Monday, March 26, 2012

From the PhD Files: A PhD is a like a Masochistic Marathon


 Well the inevitable has arrived, it is that moment that stalks every PhD student, only to jump on them usually when at their lowest – the moment when you question why you are subjecting yourself to this masochistic marathon. Melodramatic you might say but I can say from personal experience, this is not a long stretch.  The marathon – three to four years of non-stop data collection, writing, planning, reading, little sleep and no life. No endurance means no finishing this marathon.  And it’s masochistic because only someone who can take the pain, even like the pain a little will see the light of day on the other side of a complete thesis. There is no doubt about it, you need to expect and even become accustomed to pain.  The pain has many forms – rejections, criticisms, failures all put on repeat for the duration of the marathon. The pain is always there, it just depends what combination of knocks one can take before you pull up on the sideline and prepare to scream “I Quit!”

Well, that time is upon me, and you might ask what’s pushed me from determined to contribute to scientific knowledge to ready to disappear into the night looking for the nearest circus to join.  It’s a combination of things – the time has come for me to bite down, I’m finishing up in the next few months, and part of the reason I’m questioning whether to run is purely because I’m sitting at the bottom of Everest with no ice picks. The amount of work between now and handing up a coherent thesis is nearly insurmountable, and the fact that things still don’t work, I still have lab work to do and a number of experiments don’t have a guaranteed outcome.  Next is the writing – not only do the experiments have to be done, but analysed and written up into nice tidy packages. 

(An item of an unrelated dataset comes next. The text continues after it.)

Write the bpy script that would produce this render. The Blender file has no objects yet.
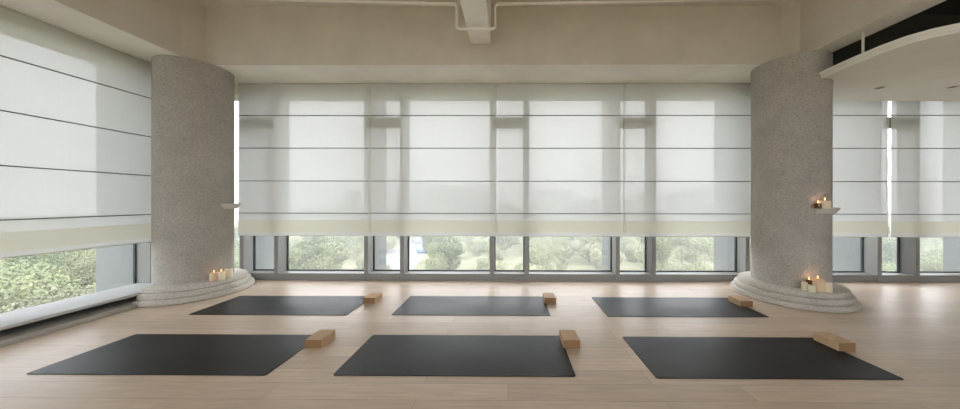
import bpy, bmesh, math, random
from mathutils import Matrix, Vector
PI = math.pi
random.seed(7)
S = bpy.context.scene
COL = S.collection

# ------------------------------------------------------------------ calibration
F, CX, CY, YAW, ROLL, H = 290.7, 506.5, 200.5, -0.0065, 0.0016, 1.325
CS, SN = math.cos(YAW), math.sin(YAW)
def wxy(x, d):                      # camera ground coordinates -> world
    return (x * CS + d * SN, -x * SN + d * CS)
def X_at(px, Y):                    # world X of image column px on the plane y = Y
    u = (px - CX) / F
    return Y * (u * CS + SN) / (-u * SN + CS)

cam = bpy.data.cameras.new('camera')
cam.sensor_fit = 'HORIZONTAL'; cam.sensor_width = 36; cam.lens = F / 960 * 36
cam.shift_x = -(CX - 480) / 960
cam.shift_y = (CY - 204.5) / 960
cam.clip_end = 2000; cam.clip_start = .05
co = bpy.data.objects.new('camera', cam); COL.objects.link(co)
co.matrix_world = Matrix.Translation((0, 0, H)) @ Matrix.Rotation(-YAW, 4, 'Z') @ Matrix.Rotation(PI/2, 4, 'X') @ Matrix.Rotation(ROLL, 4, 'Z')
S.camera = co

# ------------------------------------------------------------------ materials
def mat(name, color=(.8, .8, .8), rough=.6, metal=0, spec=.5):
    m = bpy.data.materials.new(name); m.use_nodes = True
    b = m.node_tree.nodes['Principled BSDF']
    b.inputs['Base Color'].default_value = (*color, 1)
    b.inputs['Roughness'].default_value = rough
    b.inputs['Metallic'].default_value = metal
    b.inputs['Specular IOR Level'].default_value = spec
    return m
def N(m, t, **kw):
    n = m.node_tree.nodes.new(t)
    for k, v in kw.items(): setattr(n, k, v)
    return n
def L(m, a, b): m.node_tree.links.new(a, b)
def bsdf(m): return m.node_tree.nodes['Principled BSDF']
def coords(m, scale=(1, 1, 1)):
    tc = N(m, 'ShaderNodeTexCoord'); mp = N(m, 'ShaderNodeMapping')
    mp.inputs['Scale'].default_value = scale
    L(m, tc.outputs['Object'], mp.inputs['Vector'])
    return mp.outputs['Vector']
def noise(m, vec, scale, detail=3, rough=.55):
    n = N(m, 'ShaderNodeTexNoise'); n.inputs['Scale'].default_value = scale
    n.inputs['Detail'].default_value = detail; n.inputs['Roughness'].default_value = rough
    L(m, vec, n.inputs['Vector']); return n
def ramp(m, fac, stops):
    r = N(m, 'ShaderNodeValToRGB'); e = r.color_ramp.elements
    while len(e) < len(stops): e.new(.5)
    for i, (p, c) in enumerate(stops):
        e[i].position = p; e[i].color = (*c, 1)
    L(m, fac, r.inputs['Fac']); return r
def bump(m, h, strength, dist):
    b = N(m, 'ShaderNodeBump'); b.inputs['Strength'].default_value = strength; b.inputs['Distance'].default_value = dist
    L(m, h, b.inputs['Height']); L(m, b.outputs['Normal'], bsdf(m).inputs['Normal']); return b

def plaster(name, col, var=.05):
    m = mat(name, col, .85, spec=.2)
    v = coords(m)
    n = noise(m, v, 2.2, 5)
    r = ramp(m, n.outputs['Fac'], [(.3, tuple(c*(1-var) for c in col)), (.7, tuple(min(1, c*(1+var)) for c in col))])
    L(m, r.outputs['Color'], bsdf(m).inputs['Base Color'])
    n2 = noise(m, v, 160, 2); bump(m, n2.outputs['Fac'], .08, .004)
    return m
M = {}
M['wall'] = plaster('wall_paint', (.77, .735, .675))
M['soffit'] = plaster('soffit_paint', (.90, .875, .82))
M['shelf'] = plaster('shelf_stone', (.62, .60, .55))
M['beamface'] = plaster('beam_face_paint', (.66, .61, .535))
M['ceiling'] = plaster('ceiling_paint', (.76, .73, .67), .03)
M['canopy'] = plaster('canopy_paint', (.86, .86, .81), .03)

# stone render on the columns
def stone(name, k=1.0):
    c = (.445*k, .42*k, .378*k)
    m = mat(name, c, .9, spec=.15)
    v = coords(m)
    vo = N(m, 'ShaderNodeTexVoronoi'); vo.inputs['Scale'].default_value = 62; L(m, v, vo.inputs['Vector'])
    n1 = noise(m, v, 48, 4, .7); n2 = noise(m, v, 3, 3)
    r = ramp(m, n1.outputs['Fac'], [(.30, tuple(x*.76 for x in c)), (.5, c), (.72, tuple(x*1.2 for x in c))])
    r2 = ramp(m, n2.outputs['Fac'], [(.35, (.92, .92, .92)), (.65, (1.05, 1.05, 1.05))])
    mx = N(m, 'ShaderNodeMix', data_type='RGBA', blend_type='MULTIPLY'); mx.inputs['Factor'].default_value = 1
    L(m, r.outputs['Color'], mx.inputs['A']); L(m, r2.outputs['Color'], mx.inputs['B'])
    L(m, mx.outputs['Result'], bsdf(m).inputs['Base Color'])
    ad = N(m, 'ShaderNodeMath', operation='ADD'); L(m, vo.outputs['Distance'], ad.inputs[0]); L(m, n1.outputs['Fac'], ad.inputs[1])
    bump(m, ad.outputs[0], .55, .012)
    return m
M['stone'] = stone('stone_render')
M['base'] = stone('cast_stone_step', 1.28)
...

So rather than face the Everest of the lab, it seems easier to run.  Throw in a few weeks of failed experiments, some tense personal situations and a meeting with a supervisor who makes you feel like you aren’t working at all, and it can be seen why the circus seems a viable option. And finally on top of it, is the looming light at the end of the tunnel – what is meant to be a celebration of surviving the blisters, the sweat and tears,

So why endeavour on something inspires fear, and is full of such pain? Like any marathon, it’s the chance to take on the challenge. The opportunity to finish something that is so obstacle riddled, and survive to tell the tale is a reward that needs to be remembered at every obstacle. It is not easy for a reason because if it were easy, everyone would do it. And it’s hard for a reason – a PhD is the research apprenticeship, and research is hard. For me, in the long run, running will leave me with regret. Walking away sometimes has to be done, but in my case, it would leave me wondering what could have been, and whether my mettle would have withstood one last onslaught.

So tomorrow, I will once again down to that track and I’ll get a few more blisters.  The pages of a thesis don’t show the sweat, blood and tears, or the journey to the peak of the mountain, so at the end of the day, I’ll relish the bruises, the scratches and the knocks, because in the end they are the reminders of what the marathon took to complete.